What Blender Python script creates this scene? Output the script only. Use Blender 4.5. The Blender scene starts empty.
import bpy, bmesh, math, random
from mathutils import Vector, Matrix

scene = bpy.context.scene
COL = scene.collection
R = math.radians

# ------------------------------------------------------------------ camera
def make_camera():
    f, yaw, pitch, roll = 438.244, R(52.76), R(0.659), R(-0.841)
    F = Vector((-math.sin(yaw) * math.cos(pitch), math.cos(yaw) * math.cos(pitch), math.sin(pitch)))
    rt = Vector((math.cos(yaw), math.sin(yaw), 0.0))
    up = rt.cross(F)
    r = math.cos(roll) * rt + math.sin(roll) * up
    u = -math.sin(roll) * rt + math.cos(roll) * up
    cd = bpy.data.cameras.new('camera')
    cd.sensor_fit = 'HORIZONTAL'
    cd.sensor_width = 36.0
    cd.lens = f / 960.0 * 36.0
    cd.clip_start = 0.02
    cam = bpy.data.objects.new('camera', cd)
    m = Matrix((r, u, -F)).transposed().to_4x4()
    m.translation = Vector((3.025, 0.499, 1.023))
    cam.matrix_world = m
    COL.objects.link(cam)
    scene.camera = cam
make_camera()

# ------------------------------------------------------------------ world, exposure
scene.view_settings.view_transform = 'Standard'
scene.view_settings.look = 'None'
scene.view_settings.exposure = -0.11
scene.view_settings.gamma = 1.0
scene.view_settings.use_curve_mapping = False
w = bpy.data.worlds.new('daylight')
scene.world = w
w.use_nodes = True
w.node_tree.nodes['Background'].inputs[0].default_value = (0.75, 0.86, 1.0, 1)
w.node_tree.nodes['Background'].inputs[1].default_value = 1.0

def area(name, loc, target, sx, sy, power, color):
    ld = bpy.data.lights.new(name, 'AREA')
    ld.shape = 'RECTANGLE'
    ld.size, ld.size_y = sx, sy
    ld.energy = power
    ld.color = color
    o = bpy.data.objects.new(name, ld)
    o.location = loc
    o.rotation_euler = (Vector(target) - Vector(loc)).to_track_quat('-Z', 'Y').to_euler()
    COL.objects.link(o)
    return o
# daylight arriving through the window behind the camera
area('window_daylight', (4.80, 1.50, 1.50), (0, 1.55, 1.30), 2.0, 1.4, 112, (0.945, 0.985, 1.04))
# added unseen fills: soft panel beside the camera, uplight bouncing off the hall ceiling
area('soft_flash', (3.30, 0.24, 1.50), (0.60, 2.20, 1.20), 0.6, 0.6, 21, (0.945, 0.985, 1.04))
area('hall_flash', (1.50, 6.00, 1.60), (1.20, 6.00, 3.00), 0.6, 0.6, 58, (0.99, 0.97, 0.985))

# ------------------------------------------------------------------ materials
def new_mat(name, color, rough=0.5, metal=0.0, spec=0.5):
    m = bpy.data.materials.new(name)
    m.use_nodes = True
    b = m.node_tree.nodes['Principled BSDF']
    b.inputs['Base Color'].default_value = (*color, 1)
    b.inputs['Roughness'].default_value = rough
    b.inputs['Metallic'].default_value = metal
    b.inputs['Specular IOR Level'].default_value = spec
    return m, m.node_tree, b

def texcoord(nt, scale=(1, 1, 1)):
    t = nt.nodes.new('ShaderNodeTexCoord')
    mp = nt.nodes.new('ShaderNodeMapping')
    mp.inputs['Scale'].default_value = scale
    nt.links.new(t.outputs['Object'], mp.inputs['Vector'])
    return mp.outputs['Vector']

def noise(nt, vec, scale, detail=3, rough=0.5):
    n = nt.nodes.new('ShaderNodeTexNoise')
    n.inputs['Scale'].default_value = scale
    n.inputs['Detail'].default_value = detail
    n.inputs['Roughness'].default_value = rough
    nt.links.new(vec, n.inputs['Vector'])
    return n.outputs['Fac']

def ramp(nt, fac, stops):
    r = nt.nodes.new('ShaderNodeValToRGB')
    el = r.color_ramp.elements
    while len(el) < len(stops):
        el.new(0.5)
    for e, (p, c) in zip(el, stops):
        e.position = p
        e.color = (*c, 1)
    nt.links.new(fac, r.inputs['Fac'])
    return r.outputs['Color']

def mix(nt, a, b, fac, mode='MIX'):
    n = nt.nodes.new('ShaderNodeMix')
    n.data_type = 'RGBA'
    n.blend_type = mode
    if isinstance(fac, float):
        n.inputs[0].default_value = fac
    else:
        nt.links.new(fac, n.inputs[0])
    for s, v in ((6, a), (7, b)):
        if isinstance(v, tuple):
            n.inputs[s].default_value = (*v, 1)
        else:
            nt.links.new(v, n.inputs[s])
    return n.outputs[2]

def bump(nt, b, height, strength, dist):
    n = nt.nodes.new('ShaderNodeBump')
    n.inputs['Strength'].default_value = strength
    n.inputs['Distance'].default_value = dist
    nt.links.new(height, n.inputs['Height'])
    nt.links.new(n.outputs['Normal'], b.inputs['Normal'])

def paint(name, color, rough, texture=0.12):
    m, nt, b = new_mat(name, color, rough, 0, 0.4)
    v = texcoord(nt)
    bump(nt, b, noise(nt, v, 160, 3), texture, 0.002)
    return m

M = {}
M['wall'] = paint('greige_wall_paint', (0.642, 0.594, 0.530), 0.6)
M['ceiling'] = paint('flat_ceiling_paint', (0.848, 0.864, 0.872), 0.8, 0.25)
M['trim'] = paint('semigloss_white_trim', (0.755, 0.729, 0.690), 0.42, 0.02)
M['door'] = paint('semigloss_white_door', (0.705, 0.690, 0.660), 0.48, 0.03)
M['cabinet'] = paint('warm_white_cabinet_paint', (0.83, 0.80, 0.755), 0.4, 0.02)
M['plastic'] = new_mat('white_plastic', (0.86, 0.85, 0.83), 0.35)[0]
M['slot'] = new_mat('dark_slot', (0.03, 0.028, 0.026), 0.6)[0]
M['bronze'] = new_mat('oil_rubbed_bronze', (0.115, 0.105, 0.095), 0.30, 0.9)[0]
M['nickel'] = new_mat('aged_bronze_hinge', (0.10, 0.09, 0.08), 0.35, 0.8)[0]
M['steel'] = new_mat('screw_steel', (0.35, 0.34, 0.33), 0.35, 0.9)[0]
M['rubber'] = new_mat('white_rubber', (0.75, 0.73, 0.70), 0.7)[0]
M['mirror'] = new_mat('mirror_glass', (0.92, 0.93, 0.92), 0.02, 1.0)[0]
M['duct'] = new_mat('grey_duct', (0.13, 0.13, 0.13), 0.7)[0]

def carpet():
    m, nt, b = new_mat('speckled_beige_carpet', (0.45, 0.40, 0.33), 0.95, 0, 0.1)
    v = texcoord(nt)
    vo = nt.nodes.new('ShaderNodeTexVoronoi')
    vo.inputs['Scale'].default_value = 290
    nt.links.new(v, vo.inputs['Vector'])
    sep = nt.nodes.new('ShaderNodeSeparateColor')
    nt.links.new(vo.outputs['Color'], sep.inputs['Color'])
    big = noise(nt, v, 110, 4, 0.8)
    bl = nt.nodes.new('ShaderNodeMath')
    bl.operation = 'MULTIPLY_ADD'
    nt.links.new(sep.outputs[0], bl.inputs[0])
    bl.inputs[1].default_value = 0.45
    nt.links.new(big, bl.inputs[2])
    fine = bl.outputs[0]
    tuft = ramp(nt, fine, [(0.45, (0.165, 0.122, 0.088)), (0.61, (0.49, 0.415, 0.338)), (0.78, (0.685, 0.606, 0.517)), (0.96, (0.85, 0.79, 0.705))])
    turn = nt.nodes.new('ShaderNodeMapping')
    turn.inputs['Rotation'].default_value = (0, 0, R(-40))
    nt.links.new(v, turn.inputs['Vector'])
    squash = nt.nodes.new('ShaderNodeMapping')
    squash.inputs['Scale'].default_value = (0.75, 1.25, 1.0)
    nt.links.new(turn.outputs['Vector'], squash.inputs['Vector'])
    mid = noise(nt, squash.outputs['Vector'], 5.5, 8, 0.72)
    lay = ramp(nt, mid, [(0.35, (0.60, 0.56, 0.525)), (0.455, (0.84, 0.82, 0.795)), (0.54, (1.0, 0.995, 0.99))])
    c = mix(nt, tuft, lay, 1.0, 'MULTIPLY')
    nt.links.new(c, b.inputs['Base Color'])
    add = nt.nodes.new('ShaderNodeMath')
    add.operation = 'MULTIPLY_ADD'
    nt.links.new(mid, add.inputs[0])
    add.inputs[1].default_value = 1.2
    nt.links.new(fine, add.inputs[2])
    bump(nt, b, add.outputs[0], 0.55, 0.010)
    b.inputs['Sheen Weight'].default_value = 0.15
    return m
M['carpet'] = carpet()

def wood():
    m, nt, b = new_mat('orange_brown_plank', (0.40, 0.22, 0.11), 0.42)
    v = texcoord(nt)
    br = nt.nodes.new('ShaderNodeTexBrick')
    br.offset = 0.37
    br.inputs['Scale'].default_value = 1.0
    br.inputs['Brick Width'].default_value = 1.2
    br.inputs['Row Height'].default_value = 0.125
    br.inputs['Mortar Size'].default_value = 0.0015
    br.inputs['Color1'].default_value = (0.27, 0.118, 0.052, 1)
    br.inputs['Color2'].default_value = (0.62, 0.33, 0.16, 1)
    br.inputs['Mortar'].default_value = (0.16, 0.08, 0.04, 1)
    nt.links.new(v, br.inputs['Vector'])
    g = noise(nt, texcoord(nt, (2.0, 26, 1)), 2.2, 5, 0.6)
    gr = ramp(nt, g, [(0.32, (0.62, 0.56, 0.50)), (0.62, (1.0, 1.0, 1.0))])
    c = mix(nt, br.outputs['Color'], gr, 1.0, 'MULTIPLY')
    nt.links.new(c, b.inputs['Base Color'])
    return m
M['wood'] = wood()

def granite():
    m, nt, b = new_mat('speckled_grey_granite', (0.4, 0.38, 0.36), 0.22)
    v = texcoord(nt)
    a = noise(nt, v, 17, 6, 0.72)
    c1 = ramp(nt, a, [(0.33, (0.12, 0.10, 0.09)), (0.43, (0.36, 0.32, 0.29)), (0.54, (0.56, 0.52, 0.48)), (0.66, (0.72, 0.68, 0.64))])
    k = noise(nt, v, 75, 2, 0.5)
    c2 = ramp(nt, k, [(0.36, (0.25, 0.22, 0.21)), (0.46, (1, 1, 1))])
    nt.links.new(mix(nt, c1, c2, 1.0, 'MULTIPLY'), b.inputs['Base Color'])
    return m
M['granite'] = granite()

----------

- _PROBLEM TO WORK ON_: Extract the lines above, from the first one through the one containing "R = math.radians", and return only those, unchanged.

- _WRITTEN SOLUTION_:
What Blender Python script creates this scene? Output the script only. Use Blender 4.5. The Blender scene starts empty.
import bpy, bmesh, math, random
from mathutils import Vector, Matrix

scene = bpy.context.scene
COL = scene.collection
R = math.radians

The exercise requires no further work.